Cuando supe sobre la contaminación que causan las pilas y las acciones que se toman en otros países para evitarla; dejé de
tirarlas a la basura y comencé a juntarlas y guardarlas en frascos de vidrio.
Las pilas fueron
llenando los frascos rápidamente,
pues en aquel entonces mis hijos eran
pequeños y tenían varios juguetes a pila,
también teníamos control remoto de TV, control de DVD, relojes, calculadoras; en fin, una serie de
artefactos que las utilizaban. Éstas eran de diferentes medidas, modelos, contenidos y
colores: cilíndricas finas y gruesas, redonditas chatas (llamadas botón),
cuadradas, alcalinas, comunes, verdes, amarillas,…para todos los gustos. Los frascos fueron tapados y guardados
en la pieza de los cachivaches, esperando saber de algún lugar dónde pudieran recibirlas para
reciclarlas; pero esto no sucedió pues por aquí no existían empresas que reciclaran.
El tiempo pasó y los frascos guardados
quedaron en el olvido hasta el
día en que realizamos una limpieza general de la pieza y los encontré en el estante. Para mi asombro vi que dentro de ellos había un líquido negro que llenaba
una cuarta parte del envase.
Este hecho me motivó
a difundir entre los niños y jóvenes de una escuela cercana a mi domicilio sobre la contaminación que pueden causar las pilas y
cómo es importante no tirarlas a la basura para no contaminar las capas
subterráneas de agua. Ese líquido negro
era asustador y ofrecía la oportunidad para concienciar a los alumnos sobre el
tema.
Como tengo una amiga
que es profesora y enseña en esa escuela, le comenté sobre las pilas y los daños que pueden causar al
medio ambiente, y también sobre la necesidad de hablarles a los
estudiantes sobre la cuestión. Después de unas semanas ella me invitó a la
escuela para charlar con los alumnos sobre las pilas.

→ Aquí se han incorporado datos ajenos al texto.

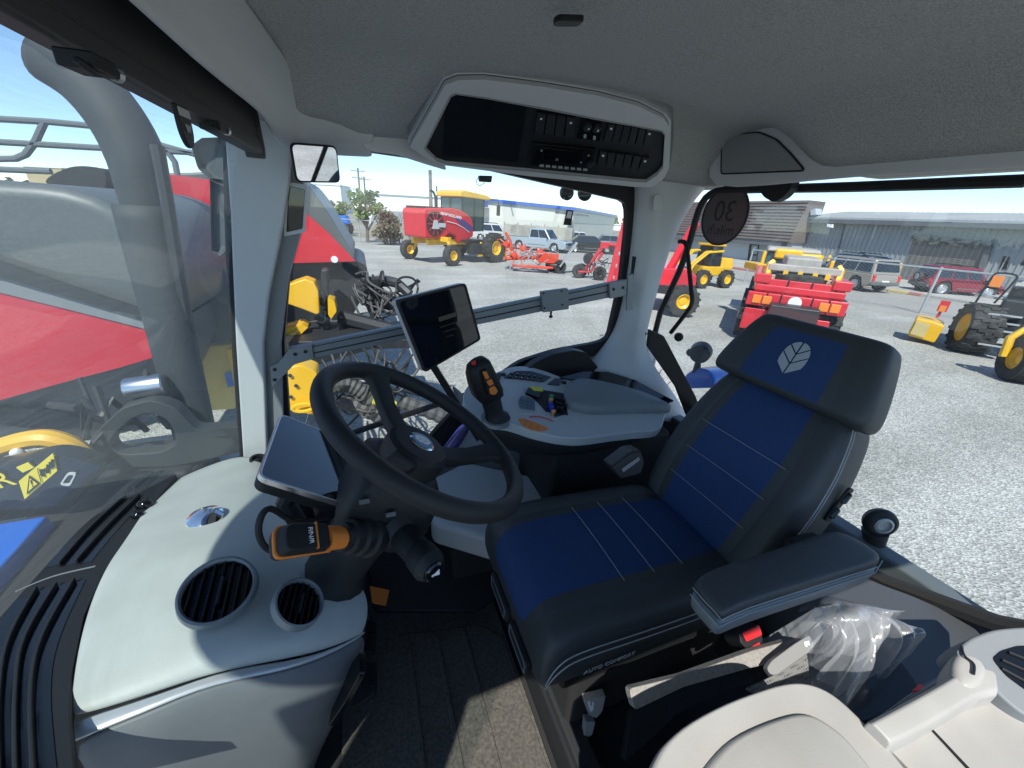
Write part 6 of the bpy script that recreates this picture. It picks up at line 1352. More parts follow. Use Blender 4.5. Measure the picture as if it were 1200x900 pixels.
b = MB(); b.box((1.75, -.1, 1.0), (.08, .7, 1.5), ry(.55)); b.build('guard_plate', M['galv'], t, local=True, bevel=.02)
b = MB(); b.tube([V((-1.3, -.45, 0)), V((-1.3, -.45, .5))], .03, 6); b.build('stand', M['galv'], t, local=True)
for x in (1.35, .95): wheel(t, (x, -.2 if x > 1 else .5, .36), .36, .22, (0, -1, 0), 'darksteel')
p = at(697, 327); t = thing('hay_rake', 'red hay rake with black wheels and grey tine frames', 'rake', p, heading(p, 0)); rg = random.Random(8)
b = MB(); b.tube([V((-.7, 0, .25)), V((-.3, 0, .8)), V((.15, .1, 1.55)), V((.3, .1, 1.7)), V((1.6, .2, 1.62))], .10, 8); b.tube([V((-.9, -.1, .3)), V((-.25, -.1, .35)), V((.2, 0, 1.3))], .07, 6); b.box((.25, .1, 1.65), (.4, .25, .3)); b.build('boom', M['red'], t, local=True, bevel=.01)
for k in range(5):
    b = MB(); b.tube([V((.2, -.1+.1*k, .35+.24*k)), V((1.7, -.1+.1*k, .30+.24*k))], .03, 6)
    for q in range(9): b.tube([V((.25+.17*q, -.1+.1*k, .35+.24*k)), V((.22+.17*q, -.22+.1*k, .12+.24*k))], .012, 4)
    b.build('tine_bar', M['galv'] if k % 2 else M['darksteel'], t, local=True)
b = clutter(MB(), 14, ((-.5, 1.4), (-.2, .4), (.4, 1.3)), (.015, .03), rg); b.build('linkage', M['darksteel'], t, local=True)
b = MB(); b.tube([V((-.05, -.3, 0)), V((.0, -.3, .95))], .035, 6); b.build('stand', M['galv'], t, local=True)
for x, y in ((-.85, -.1), (-.75, .4), (.2, -.35)): wheel(t, (x, y, .34), .34, .2, (.3, -1, 0), 'darksteel')
b = MB(); b.lathe([(.26, -.05), (.3, 0), (.26, .05)], (-.45, -.1, 1.0), (.6, -1, 0), 18); b.build('tine_wheel', M['darksteel'], t, local=True)
p = at(716, 338); t = thing('folded_mower', 'pair of tall red folded mower arms standing upright beside the window post', 'mower', p, heading(p, 0))
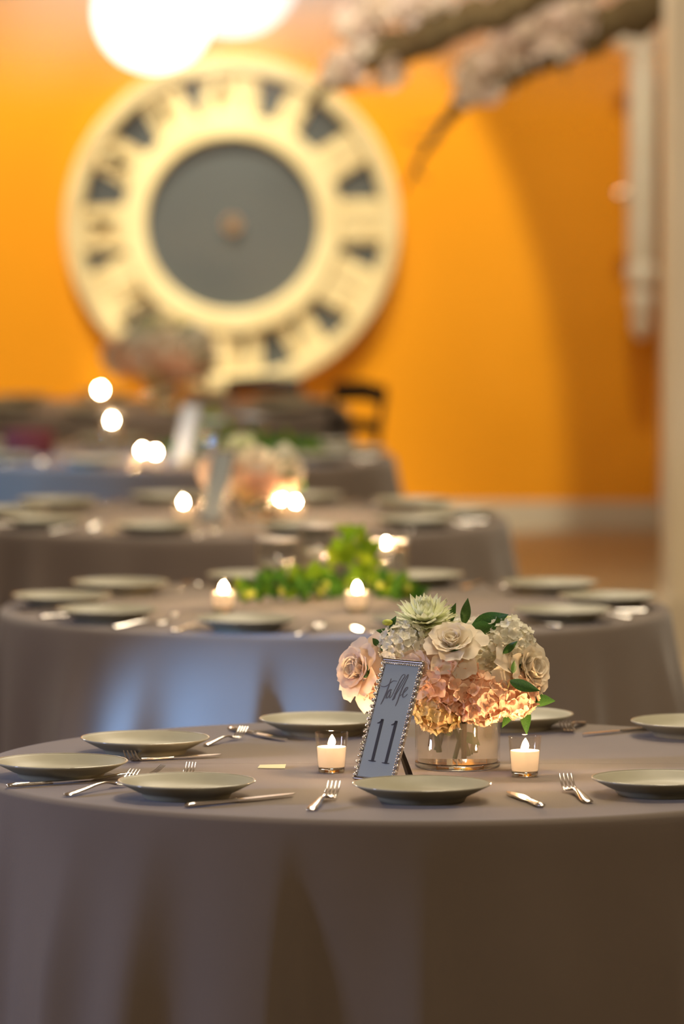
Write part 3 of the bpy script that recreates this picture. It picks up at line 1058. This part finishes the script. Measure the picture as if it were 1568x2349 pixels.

Me presenté a los diferentes grados cargando los frascos de pilas con el jugo negro, para mostrarles
a los alumnos cómo esas pilas expedían un contenido tóxico y que no podían ser tiradas a la basura y mucho menos a los arroyos o a los pozos de agua. También
les dije que los niños pequeños no debían
metérselas a la boca.
Los alumnos miraban curiosos el frasco de pilas con el
líquido venenoso y fui explicándoles
sobre contaminación y sobre la naturaleza hasta que mi charla culminó. Percibí que los
alumnos mayorcitos entendieron el tema y
me sentí satisfecha, así como cuando se hace algo útil.
Pasaron algunos días y
la profesora me comentó que
juntaría pilas con sus alumnos si
yo estaba dispuesta a regalar lápices a cambio. Me pareció interesante la idea
como para incentivar a los chicos, por
cada 5 pilas 1 lápiz. ¡Excelente! Compré
un tambor grande de plástico, le colocamos cal en el fondo y lo llevamos a la
escuela. Allí los alumnos comenzaron a
cargar las pilas. En pocos días se acabaron 5 cajas de lápices y el tambor se
iba llenando.
El tiempo pasó y ese incentivo inicial se convirtió en
costumbre. Sin lápices, no había pilas.
Y fue para mí como un
baldazo de agua fría. Mi charla no dio
los frutos esperados pues hay acciones
que no deberían necesitar recompensa para ponerlas en práctica porque son para el bien común.
Y dejé de comprar
lápices y no se juntaron más pilas.
Seguro que ahora estarán desparramando su líquido negro en
algún basural y contaminando arroyos o envenenando nacientes, hasta que quizás en el
futuro no se precisen lápices para hacer lo que se debe hacer.